-- BEGIN --

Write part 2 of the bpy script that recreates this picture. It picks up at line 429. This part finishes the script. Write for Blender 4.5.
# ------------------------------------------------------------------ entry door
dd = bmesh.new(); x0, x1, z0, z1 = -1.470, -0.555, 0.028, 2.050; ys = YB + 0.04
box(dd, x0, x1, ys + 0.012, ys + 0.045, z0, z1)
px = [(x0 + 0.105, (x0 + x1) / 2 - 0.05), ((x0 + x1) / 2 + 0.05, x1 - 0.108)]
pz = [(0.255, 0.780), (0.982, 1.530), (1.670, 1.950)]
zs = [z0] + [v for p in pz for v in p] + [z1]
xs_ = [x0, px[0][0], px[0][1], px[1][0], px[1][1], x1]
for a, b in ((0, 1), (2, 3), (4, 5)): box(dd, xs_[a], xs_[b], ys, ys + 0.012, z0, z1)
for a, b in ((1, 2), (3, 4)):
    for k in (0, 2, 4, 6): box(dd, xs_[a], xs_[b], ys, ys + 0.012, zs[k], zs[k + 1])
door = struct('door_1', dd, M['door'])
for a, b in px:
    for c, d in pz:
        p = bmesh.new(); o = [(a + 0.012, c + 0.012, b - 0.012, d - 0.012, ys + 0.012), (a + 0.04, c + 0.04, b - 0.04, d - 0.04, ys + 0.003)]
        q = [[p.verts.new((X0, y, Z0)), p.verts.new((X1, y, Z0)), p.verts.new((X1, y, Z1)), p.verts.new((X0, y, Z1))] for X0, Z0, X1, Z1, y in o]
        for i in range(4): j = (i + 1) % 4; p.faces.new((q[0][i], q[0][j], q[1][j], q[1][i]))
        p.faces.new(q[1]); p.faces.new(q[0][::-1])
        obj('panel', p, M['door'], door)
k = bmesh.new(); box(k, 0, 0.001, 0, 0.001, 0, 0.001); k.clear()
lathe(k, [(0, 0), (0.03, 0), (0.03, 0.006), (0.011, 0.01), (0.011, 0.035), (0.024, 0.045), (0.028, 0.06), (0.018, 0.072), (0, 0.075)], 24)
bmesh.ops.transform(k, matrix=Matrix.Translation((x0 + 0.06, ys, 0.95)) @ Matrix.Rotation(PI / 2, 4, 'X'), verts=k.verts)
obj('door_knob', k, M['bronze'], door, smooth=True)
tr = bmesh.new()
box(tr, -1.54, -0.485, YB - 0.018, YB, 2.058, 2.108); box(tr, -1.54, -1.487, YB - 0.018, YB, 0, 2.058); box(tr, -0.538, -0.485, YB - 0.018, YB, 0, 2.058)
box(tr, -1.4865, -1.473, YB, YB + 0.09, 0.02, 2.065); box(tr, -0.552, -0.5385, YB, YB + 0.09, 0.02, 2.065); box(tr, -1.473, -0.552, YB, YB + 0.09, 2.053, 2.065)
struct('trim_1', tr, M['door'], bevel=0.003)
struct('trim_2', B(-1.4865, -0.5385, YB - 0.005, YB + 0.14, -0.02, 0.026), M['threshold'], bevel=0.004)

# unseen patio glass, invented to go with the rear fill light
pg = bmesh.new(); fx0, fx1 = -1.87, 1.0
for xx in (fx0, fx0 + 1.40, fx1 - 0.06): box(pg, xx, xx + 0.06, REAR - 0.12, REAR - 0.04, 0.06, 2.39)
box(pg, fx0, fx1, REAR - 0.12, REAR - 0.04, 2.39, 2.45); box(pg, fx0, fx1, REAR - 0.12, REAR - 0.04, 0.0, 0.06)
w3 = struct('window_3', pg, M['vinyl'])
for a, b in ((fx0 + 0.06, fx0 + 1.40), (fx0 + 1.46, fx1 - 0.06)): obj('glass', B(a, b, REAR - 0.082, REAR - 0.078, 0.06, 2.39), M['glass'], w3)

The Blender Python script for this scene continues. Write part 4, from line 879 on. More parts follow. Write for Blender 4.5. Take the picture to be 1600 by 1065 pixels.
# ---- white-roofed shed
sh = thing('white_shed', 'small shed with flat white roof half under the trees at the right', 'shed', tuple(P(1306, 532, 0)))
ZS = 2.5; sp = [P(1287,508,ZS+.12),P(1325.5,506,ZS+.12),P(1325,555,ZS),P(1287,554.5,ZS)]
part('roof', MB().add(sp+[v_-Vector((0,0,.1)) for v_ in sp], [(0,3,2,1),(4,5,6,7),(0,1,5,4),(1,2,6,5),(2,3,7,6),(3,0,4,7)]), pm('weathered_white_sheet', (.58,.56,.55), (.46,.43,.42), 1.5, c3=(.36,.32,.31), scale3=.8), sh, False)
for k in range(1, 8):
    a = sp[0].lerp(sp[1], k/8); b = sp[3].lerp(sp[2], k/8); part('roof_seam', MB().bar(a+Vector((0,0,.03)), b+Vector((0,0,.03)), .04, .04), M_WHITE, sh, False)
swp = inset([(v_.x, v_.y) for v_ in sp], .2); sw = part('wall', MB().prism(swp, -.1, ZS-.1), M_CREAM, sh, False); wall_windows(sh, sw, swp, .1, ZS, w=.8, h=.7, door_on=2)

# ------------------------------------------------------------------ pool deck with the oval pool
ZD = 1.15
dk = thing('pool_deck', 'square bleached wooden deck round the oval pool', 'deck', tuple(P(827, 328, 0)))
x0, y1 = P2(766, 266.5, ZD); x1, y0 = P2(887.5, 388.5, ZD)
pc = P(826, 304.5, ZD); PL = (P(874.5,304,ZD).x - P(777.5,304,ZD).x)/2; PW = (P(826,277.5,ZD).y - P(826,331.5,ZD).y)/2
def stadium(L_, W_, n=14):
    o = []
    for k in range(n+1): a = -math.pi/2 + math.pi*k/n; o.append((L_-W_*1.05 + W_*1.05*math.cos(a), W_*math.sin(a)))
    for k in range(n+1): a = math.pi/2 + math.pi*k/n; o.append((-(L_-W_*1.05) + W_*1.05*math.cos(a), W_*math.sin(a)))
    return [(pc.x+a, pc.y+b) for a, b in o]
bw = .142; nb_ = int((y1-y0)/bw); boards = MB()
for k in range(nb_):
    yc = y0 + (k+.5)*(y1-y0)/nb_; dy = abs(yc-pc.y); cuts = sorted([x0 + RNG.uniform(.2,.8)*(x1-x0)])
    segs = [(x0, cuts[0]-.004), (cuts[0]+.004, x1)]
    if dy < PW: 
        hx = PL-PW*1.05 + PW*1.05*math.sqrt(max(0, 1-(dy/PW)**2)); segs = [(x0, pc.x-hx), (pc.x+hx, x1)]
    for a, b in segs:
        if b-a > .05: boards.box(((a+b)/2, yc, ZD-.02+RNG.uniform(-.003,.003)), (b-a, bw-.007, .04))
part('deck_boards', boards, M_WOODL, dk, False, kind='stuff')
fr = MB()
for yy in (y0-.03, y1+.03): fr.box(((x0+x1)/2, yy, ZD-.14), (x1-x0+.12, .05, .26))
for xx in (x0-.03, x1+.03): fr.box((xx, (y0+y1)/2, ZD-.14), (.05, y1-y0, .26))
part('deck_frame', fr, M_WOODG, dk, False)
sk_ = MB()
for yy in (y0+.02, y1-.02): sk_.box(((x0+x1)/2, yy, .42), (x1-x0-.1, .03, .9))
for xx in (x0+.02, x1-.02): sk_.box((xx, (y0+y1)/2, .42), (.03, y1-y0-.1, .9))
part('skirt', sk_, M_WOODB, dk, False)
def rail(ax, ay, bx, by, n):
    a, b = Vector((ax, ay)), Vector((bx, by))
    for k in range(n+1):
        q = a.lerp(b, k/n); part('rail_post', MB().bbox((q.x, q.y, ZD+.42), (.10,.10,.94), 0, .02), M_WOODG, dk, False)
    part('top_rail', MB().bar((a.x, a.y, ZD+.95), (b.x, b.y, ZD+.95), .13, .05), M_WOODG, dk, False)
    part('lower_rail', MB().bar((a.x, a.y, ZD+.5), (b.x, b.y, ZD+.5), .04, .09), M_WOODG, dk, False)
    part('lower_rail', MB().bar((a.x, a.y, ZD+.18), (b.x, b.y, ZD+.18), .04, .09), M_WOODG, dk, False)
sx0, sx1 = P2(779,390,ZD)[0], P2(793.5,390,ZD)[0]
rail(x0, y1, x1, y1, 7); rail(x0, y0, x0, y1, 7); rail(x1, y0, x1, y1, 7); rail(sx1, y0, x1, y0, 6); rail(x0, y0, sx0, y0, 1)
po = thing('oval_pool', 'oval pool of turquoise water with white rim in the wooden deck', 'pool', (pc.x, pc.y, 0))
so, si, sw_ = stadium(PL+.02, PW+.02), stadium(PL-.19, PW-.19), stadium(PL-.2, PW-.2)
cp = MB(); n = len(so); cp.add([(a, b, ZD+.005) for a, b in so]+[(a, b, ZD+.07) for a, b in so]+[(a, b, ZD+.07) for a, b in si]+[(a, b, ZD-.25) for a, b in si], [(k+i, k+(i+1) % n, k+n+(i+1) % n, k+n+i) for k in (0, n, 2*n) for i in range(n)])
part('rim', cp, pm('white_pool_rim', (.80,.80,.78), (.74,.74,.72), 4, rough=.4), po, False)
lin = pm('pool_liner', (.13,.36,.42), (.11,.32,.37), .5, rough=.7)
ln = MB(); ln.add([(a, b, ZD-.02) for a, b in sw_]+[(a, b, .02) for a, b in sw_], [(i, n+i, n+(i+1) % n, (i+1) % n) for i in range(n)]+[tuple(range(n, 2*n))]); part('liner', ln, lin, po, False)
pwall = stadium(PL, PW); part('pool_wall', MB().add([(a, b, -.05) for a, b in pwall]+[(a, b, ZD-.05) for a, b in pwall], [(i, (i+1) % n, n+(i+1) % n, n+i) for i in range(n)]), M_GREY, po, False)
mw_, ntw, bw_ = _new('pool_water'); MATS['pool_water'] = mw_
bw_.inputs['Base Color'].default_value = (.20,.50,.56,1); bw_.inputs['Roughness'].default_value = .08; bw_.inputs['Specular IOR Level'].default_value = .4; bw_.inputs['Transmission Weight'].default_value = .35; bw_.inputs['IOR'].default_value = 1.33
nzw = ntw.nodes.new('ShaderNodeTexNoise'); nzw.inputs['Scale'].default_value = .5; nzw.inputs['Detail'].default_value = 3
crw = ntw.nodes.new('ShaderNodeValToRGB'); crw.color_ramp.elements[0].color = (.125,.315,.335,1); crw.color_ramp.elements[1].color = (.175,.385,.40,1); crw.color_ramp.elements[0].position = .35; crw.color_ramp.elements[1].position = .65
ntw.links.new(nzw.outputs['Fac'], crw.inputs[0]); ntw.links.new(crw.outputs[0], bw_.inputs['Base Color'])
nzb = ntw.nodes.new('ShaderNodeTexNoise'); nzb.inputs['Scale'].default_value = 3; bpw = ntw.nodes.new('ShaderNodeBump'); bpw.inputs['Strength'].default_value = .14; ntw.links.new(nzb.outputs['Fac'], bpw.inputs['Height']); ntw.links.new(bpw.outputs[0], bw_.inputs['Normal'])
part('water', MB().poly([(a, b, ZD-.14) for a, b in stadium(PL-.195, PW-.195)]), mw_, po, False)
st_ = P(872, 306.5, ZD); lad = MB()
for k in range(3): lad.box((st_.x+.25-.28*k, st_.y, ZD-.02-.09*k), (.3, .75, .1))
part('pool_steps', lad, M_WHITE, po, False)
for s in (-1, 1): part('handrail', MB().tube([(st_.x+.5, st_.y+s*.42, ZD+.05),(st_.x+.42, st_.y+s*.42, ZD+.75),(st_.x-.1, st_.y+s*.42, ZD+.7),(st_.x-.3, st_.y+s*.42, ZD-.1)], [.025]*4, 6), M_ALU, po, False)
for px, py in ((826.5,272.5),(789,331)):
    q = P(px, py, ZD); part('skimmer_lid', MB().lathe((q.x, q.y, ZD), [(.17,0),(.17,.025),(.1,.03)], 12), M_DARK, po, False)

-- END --
-- BEGIN --

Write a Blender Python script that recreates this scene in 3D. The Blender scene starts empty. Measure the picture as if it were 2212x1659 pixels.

-- END --

--- WRITTEN INSTRUCTION ---
Give only the number of lines above that hold the string "pixels".

--- FINISHED EXERCISE ---
2